Consider the word ‘behold’, for example. It doesn’t often appear in modern translations. These days Hebrew word for behold, ‘hin-nay’ (the Greek and Latin are less equivalent) is often translated ‘see’ or ‘listen’, but that is not what it signifies. Behold, as Julian of Norwich clearly understands, is a profoundly theological word. It is apophatic reciprocity, in which, through beholding, the person and creation are held in being by God, and God, who is beyond being, is held in being and time by the beholder. The text that follows on the occurrence of the word ‘behold’ is explanationfor those who do not behold, as in, 'Behold, the handmaid of the Lord.' The last five words are in fact redundant to 'behold', in which the notion of 'handmaid' is implicit.
It is in the beholding itself that Mary conceives. And it is a psychological commonplace that it is in self-forgetful beholding that the most profound healing and fulfilment occur in the human person. These annunciations, whatever their source, however they occur, are profoundly dislocating, for in their wake, life can never again be the same.
Yet Raymond Brown dismisses Mary’s troubled heart and the angel’s ‘do not be afraid,’ as ‘part of the banal and stereotyped language of angelic appearances [which have] no psychological import’ (Birth of the Messiah p. 322). In this I think he is profoundly wrong, and his comment evidences the divorce between modern scholarship and lived experience. It does not seem to occur that the narrative patterns which interest him might reflect consistent empirical patterns throughout human experience of the life of God available to and working within the ordinary epistemological process hardwired in every human person.
As Robert Withnow remarked, commenting on the small group phenomenon,
‘At one time theologians argued that the chief purpose of humankind was to glorify God. Now it would seem that the logic has been reversed: the chief purpose of God is to glorify humankind. Spirituality no longer is true or good because it meets absolute standards of truth or goodness, but because it helps me get along. I am the judge of its worth. If it helps me find a vacant parking space, I know my spirituality is on the right track. If it leads me into the wilderness, calling me to face dangers I would rather not deal with at all, then it is a form of spirituality I am unlikely to choose.’ (Christian Century, 8 Dec. 1993, pp. 1239-40.)
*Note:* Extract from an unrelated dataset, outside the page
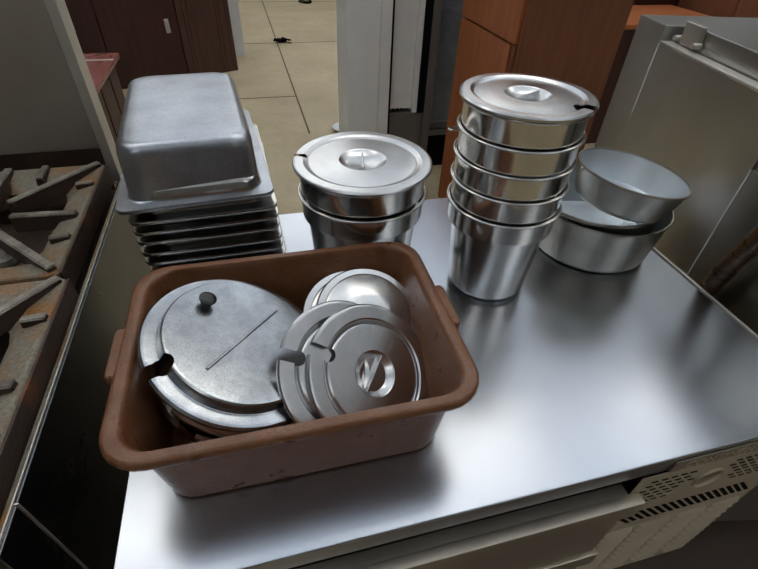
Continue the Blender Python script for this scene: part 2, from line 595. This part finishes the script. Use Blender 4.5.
# big hinged ladle lid with the black knob
R = .146
prof = [(R, -.007), (R+.0002, -.003), (R-.002, 0), (R-.006, .001), (R-.020, .0015), (R-.022, .0022), (R-.0225, .0045), (R-.026, .0175), (R-.0275, .019), (R-.031, .0195), (.06, .0195), (0, .0195)]
big = lid('hinged_ladle_lid', R, prof, notch=True, notch_len=.020, notch_ang=math.radians(207), notch_w=.022, bar=False, mat_=M_lid2)
BL = Vector((.192, .277, 1.014))
big.location = BL + Vector((0, .002, -.002))
tilt(big, (.437, -.10))
tag(big, 'large hinged steel lid with black knob filling the left of the tub', 'lid', 'steel lids in the brown tub')
bm = bmesh.new()
tube(bm, [(-.086, 0, .0205), (.086, 0, .0205)], .0026, 12)
box(bm, -.087, .087, -.008, -.0038, .0195, .0205, bev=.0003)
link('hinge', rot_bm(bm, math.radians(50)), M_lid2, big)
bm = bmesh.new()
lathe(bm, [(0, .0198), (.009, .0198), (.0075, .023), (.0065, .028), (.0115, .0305), (.0135, .033), (.0135, .0355), (.010, .0375), (.006, .0385), (0, .0387)], 40)
bmesh.ops.translate(bm, vec=(-.060, .058, 0), verts=bm.verts[:])
link('knob', bm, M_knob, big)

# more lids lying under it
under = lid('plain_lid', .124, [(.124, -.010), (.1245, -.004), (.122, 0), (.098, .001), (.095, -.004), (.089, -.006), (.05, -.005), (0, -.005)], notch=True, notch_len=.03, notch_ang=math.radians(215), notch_w=.03, bar=False, mat_=M_inset)
under.location = (.180, .272, .974)
tilt(under, (.36, -.05))
tag(under, 'shiny steel lid half hidden beneath the big hinged lid', 'lid', 'steel lids in the brown tub')
u2_ = copy_tree(under)
u2_.location = (.178, .272, .944)
tilt(u2_, (.24, .0), .3)
tag(u2_, 'shiny steel lid second beneath the big hinged lid', 'lid', 'steel lids in the brown tub')
u3_ = copy_tree(under)
u3_.location = (.190, .275, .916)
tilt(u3_, (.10, .0), -.3)
tag(u3_, 'bottommost steel lid beneath the big hinged lid', 'lid', 'steel lids in the brown tub')

# ------------------------------------------------------------------ round insets
def inset(R, H_, coll, base, name='vegetable_inset', hook=None):
    t = empty(name)
    prof = [(R-.0045, -.0035), (R-.002, -.0038), (R-.0004, -.002), (R-.0004, .0005), (R-.002, .0022), (R-.004, .002)]
    # rolled rim then collar, shoulder, tapered body, base
    rim = bmesh.new()
    lathe(rim, [(R-.0022+.0026*math.cos(a), -.001+.0026*math.sin(a)) for a in [i*math.pi/5 for i in range(11)]], 96)
    bmesh.ops.remove_doubles(rim, verts=rim.verts[:], dist=1e-5)
    body = [(R-.0046, 0), (R-.006, -.004), (R-.0065, -coll+.004), (R-.0072, -coll), (R-.010, -coll-.0018), (R-.016, -coll-.004), (R-.0175, -coll-.008),
            (base+.004, -H_+.014), (base+.001, -H_+.006), (base-.004, -H_+.0015), (base-.009, -H_), (base*.5, -H_), (0, -H_)]
    bm = sheet_lathe(body, .0009, 96)
    b_ = link('body', bm, M_inset, t, sharp=40)
    link('rolled_rim', rim, M_inset, t, sharp=60)
    return t
def hook(parent, R, ang):
    bm = bmesh.new()
    pts = []
    for i in range(13):
        a = -math.pi/2+math.pi*i/12
        pts.append((R+.012+.006*math.cos(a), .006*math.sin(a)))
    pts = [(R-.002, -.006)]+pts+[(R-.002, .006)]
    tube(bm, [(p[0], p[1], -.004) for p in pts], .0016, 8)
    return link('hanging_loop', rot_bm(bm, ang), M_inset, parent)
SX, SY = .735, .494
i0 = inset(.1165, .2185, .0465, .083)
zs = [1.0995, 1.149, 1.1985, 1.248, 1.2975]
offs = [(0, 0), (.001, .001), (.0, .0015), (-.0005, .0005), (0, .001)]
labs = ['steel inset standing on the worktop at the foot of the tall stack', 'steel inset second from the bottom of the tall stack', 'steel inset in the middle of the tall stack',
        'steel inset second from the top of the tall stack, wire loop at its left', 'topmost steel inset of the tall stack, right under the lid']
for k in range(5):
    o = i0 if k == 0 else copy_tree(i0)
    o.location = (SX+offs[k][0], SY+offs[k][1], zs[k])
    o.rotation_euler = (0, 0, k*.7)
    tag(o, labs[k], 'steel inset', 'insets in the tall stack')
    if k == 3:
        hk = hook(o, .1165, math.radians(172)-k*.7)
def inset_lid_profile(R):
    return [(R, -.003), (R+.0002, .0005), (R-.0015, .0025), (R-.004, .003), (R*.86, .0032), (R*.83, .0015), (R*.80, -.001), (R*.76, -.0015), (R*.72, .0), (R*.45, .0012), (R*.35, .0018), (R*.335, .001), (R*.29, -.0045), (R*.2, -.0085), (R*.10, -.0105), (0, -.011)]
sl = lid('notched_lid', .119, inset_lid_profile(.119), notch_len=.024, notch_ang=math.radians(-50), notch_w=.022, rec=(.036, .01), bar_z=-.0035, bar_ang=math.radians(25))
sl.location = (SX, SY+.001, 1.3035)
tag(sl, 'round notched steel lid on top of the tall inset stack', 'lid')

PX_, PY_ = .466, .622
j0 = inset(.1385, .196, .050, .108)
j0.location = (PX_, PY_, 1.0785)
tag(j0, 'wide steel inset standing on the worktop behind the brown tub', 'steel inset', 'wide insets behind the tub')
j1 = copy_tree(j0)
j1.location = (PX_, PY_, 1.1355)
tag(j1, 'upper wide steel inset behind the brown tub, nested in the lower one', 'steel inset', 'wide insets behind the tub')
pl = lid('notched_lid', .1435, inset_lid_profile(.1435), notch_len=.020, notch_ang=math.radians(163), notch_w=.012, rec=(.036, .01), bar_z=-.0035, bar_ang=math.radians(80))
pl.location = (PX_, PY_, 1.142)
tag(pl, 'wide notched steel lid closing the insets behind the brown tub', 'lid')

# ------------------------------------------------------------------ aluminium pots
def pot(name, Rr, Rb, h, t_=.0028):
    t = empty(name)
    bm = bmesh.new()
    lathe(bm, [(0, 0), (Rb-.016, 0), (Rb-.007, .002), (Rb-.002, .008), (Rb, .016), (Rr-.001, h-.006), (Rr+.0012, h-.005), (Rr+.0018, h-.002), (Rr+.0005, h), (Rr-t_, h),
               (Rr-t_-.0005, h-.004)], 96)
    link('wall', bm, M_alu, t, sharp=50)
    bm = bmesh.new()
    lathe(bm, [(Rr-t_-.0005, h-.004), (Rb-t_, .018), (Rb-.006, .008), (Rb-.018, .004), (0, .004)], 96)
    link('inside', bm, M_alu_in, t, sharp=50)
    return t
p0 = pot('aluminium_pan', .163, .147, .128)
p0.location = (1.066, .584, TZ+.001)
tag(p0, 'wide round aluminium pan standing on the worktop beside the oven', 'pan', 'aluminium pans')
p1 = pot('aluminium_pan', .153, .136, .110)
p1.location = (1.060, .588, TZ+.036)
tilt(p1, (-.04, .01))
tag(p1, 'aluminium pan nested between the wide one and the tilted one', 'pan', 'aluminium pans')
p2 = pot('aluminium_pan', .121, .105, .075)
C_ = Vector((1.056, .514, 1.119))
nn = Vector((.125, -.01, 1)).normalized()
p2.location = C_-nn*.075
tilt(p2, (.125, -.01))
tag(p2, 'topmost aluminium pan, tilted to the right with pale inside', 'pan', 'aluminium pans')
bm = bmesh.new()
bmesh.ops.create_uvsphere(bm, u_segments=16, v_segments=8, radius=.0045)
bmesh.ops.translate(bm, vec=(-.117, .022, .066), verts=bm.verts[:])
link('rivet', bm, M_alu_in, p2)

# ------------------------------------------------------------------ steam table pans
def hotel_pan(name, w_, d_, h, m, rc=.05):
    t = empty(name)
    bm = bmesh.new()
    loops = [rrect(w_-.002, d_-.002, .022, -.008), rrect(w_, d_, .023, -.002), rrect(w_-.002, d_-.002, .022, .0005), rrect(w_-.008, d_-.008, .02, .0012), rrect(w_-.040, d_-.040, .030, .0012),
             rrect(w_-.048, d_-.048, .034, .004), rrect(w_-.051, d_-.051, .038, .012), rrect(w_-.055, d_-.055, rc, h-.025), rrect(w_-.061, d_-.061, rc, h-.012), rrect(w_-.074, d_-.074, rc-.004, h-.004), rrect(w_-.095, d_-.095, rc-.01, h), rrect(w_-.14, d_-.14, .03, h+.0005)]
    loft(bm, loops, False, True)
    o = link('pan_shell', bm, m, t, sharp=40)
    md = o.modifiers.new('thickness', 'SOLIDIFY')
    md.thickness = .0009
    md.offset = -1
    return t
STX, STY = .118, .865
sh = hotel_pan('steam_table_pan', .300, .475, .060, M_pan2, .04)
labs = ['lowest shallow steam pan, lying on the worktop corner', 'shallow steam pan second from the bottom of the pile', 'shallow steam pan third from the bottom of the pile',
        'shallow steam pan fourth from the bottom of the pile', 'shallow steam pan third from the top of the pile', 'shallow steam pan second under the deep upturned pan', 'shallow steam pan directly under the deep upturned pan']
for k in range(7):
    o = sh if k == 0 else copy_tree(sh)
    o.location = (STX+.018-.0022*k+random.uniform(-.002, .002), STY+random.uniform(-.003, .003), TZ+.0085+.0262*k)
    o.rotation_euler = (0, 0, math.radians(2+random.uniform(-.7, .7)))
    tag(o, labs[k], 'pan', 'upturned shallow steam pans')
dp = hotel_pan('steam_table_pan', .314, .505, .118, M_pan, .045)
dp.location = (STX-.013, STY+.022, 1.0725)
dp.rotation_euler = (0, 0, math.radians(4.5))
tag(dp, 'deep steam table pan upside down on top of the pan pile', 'pan')

# ------------------------------------------------------------------ cooking range at the left
rg = tag(empty('cooking_range', (0, 0, 0)), 'greasy cooking range with cast iron grates left of the worktop', 'range')
RX = -.110
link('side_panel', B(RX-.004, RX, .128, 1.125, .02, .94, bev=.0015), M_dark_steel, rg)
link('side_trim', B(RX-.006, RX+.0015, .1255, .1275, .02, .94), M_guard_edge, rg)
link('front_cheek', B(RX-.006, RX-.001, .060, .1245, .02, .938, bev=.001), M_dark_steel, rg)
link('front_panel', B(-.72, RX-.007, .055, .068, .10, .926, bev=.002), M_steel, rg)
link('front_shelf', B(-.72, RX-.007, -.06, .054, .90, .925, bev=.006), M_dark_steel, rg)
link('top_edge', B(RX-.0065, RX-.0045, .07, 1.125, .90, .9425), M_guard_edge, rg)
link('carcass', B(-.72, RX-.007, .07, 1.1245, .05, .86, bev=.004), M_iron_d, rg)
link('crusty_ledge', B(RX-.0205, RX-.0068, .09, 1.12, .861, .932, bev=.003), M_crust, rg)
for (x, y) in ((-.66, .14), (-.17, .14), (-.66, 1.05), (-.17, 1.05)):
    bm = bmesh.new()
    tube(bm, [(x, y, 0), (x, y, .0495)], .02, 16)
    link('foot', bm, M_steel, rg)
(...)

Of course God does glorify humankind, deify it, in fact, but this, too can take place only in the context of the self-outpouring attendant on self-forgetfulness, which is our mind's image and likeness of God. And we could add to Withnow’s comments on human attempts to domesticate God the scientific evidence that shows that domestication of animals is coterminous with regression to infantile behaviour; in the case of God, on the side of human beings only.
While much modern biblical scholarship is very welcome, modern translations have fallen into many of the same traps as theology by ignoring the fundamental laws of language and apophasis. They have lost their evocative quality, and evocation through poesis is one way language moves the reader out of the linear to the threshold of the apophatic. They have lost their multidimensional poetics and become merely functional. Biblical scholars are guilty of the same linearity as theologians and for many of the same reasons.
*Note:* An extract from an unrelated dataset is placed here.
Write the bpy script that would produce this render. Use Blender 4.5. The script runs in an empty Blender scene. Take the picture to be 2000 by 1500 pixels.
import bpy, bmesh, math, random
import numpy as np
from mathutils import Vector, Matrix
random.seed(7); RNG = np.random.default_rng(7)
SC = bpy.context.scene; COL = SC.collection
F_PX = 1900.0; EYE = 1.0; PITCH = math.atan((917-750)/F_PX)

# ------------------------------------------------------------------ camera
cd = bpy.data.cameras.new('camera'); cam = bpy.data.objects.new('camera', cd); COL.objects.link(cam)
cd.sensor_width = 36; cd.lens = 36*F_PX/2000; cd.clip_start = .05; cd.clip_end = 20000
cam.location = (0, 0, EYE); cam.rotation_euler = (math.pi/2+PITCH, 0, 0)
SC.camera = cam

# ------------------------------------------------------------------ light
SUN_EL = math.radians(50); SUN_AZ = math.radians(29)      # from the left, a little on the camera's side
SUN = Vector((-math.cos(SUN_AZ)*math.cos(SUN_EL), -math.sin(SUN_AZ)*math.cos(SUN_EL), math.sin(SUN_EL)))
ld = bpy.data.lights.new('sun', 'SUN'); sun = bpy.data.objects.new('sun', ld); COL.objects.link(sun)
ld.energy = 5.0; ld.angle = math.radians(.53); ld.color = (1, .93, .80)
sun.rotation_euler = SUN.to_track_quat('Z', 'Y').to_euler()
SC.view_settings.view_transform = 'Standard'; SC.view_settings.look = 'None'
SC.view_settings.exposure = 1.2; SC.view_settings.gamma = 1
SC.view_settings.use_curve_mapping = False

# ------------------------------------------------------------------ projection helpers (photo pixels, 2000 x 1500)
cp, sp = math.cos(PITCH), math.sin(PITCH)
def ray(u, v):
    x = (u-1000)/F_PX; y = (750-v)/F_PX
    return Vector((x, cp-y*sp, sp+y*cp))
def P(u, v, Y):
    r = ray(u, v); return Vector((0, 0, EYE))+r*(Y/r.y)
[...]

Consider the word ‘behold’, for example. It doesn’t often appear in modern translations. These days Hebrew word for behold, ‘hin-nay’ (the Greek and Latin are less equivalent) is often translated ‘see’ or ‘listen’, but that is not what it signifies. Behold, as Julian of Norwich clearly understands, is a profoundly theological word. It is apophatic reciprocity, in which, through beholding, the person and creation are held in being by God, and God, who is beyond being, is held in being and time by the beholder. The text that follows on the occurrence of the word ‘behold’ is explanationfor those who do not behold, as in, 'Behold, the handmaid of the Lord.' The last five words are in fact redundant to 'behold', in which the notion of 'handmaid' is implicit.
It is in the beholding itself that Mary conceives. And it is a psychological commonplace that it is in self-forgetful beholding that the most profound healing and fulfilment occur in the human person. These annunciations, whatever their source, however they occur, are profoundly dislocating, for in their wake, life can never again be the same.
Yet Raymond Brown dismisses Mary’s troubled heart and the angel’s ‘do not be afraid,’ as ‘part of the banal and stereotyped language of angelic appearances [which have] no psychological import’ (Birth of the Messiah p. 322). In this I think he is profoundly wrong, and his comment evidences the divorce between modern scholarship and lived experience. It does not seem to occur that the narrative patterns which interest him might reflect consistent empirical patterns throughout human experience of the life of God available to and working within the ordinary epistemological process hardwired in every human person.
As Robert Withnow remarked, commenting on the small group phenomenon,
‘At one time theologians argued that the chief purpose of humankind was to glorify God. Now it would seem that the logic has been reversed: the chief purpose of God is to glorify humankind. Spirituality no longer is true or good because it meets absolute standards of truth or goodness, but because it helps me get along. I am the judge of its worth. If it helps me find a vacant parking space, I know my spirituality is on the right track. If it leads me into the wilderness, calling me to face dangers I would rather not deal with at all, then it is a form of spirituality I am unlikely to choose.’ (Christian Century, 8 Dec. 1993, pp. 1239-40.)
Of course God does glorify humankind, deify it, in fact, but this, too can take place only in the context of the self-outpouring attendant on self-forgetfulness, which is our mind's image and likeness of God. And we could add to Withnow’s comments on human attempts to domesticate God the scientific evidence that shows that domestication of animals is coterminous with regression to infantile behaviour; in the case of God, on the side of human beings only.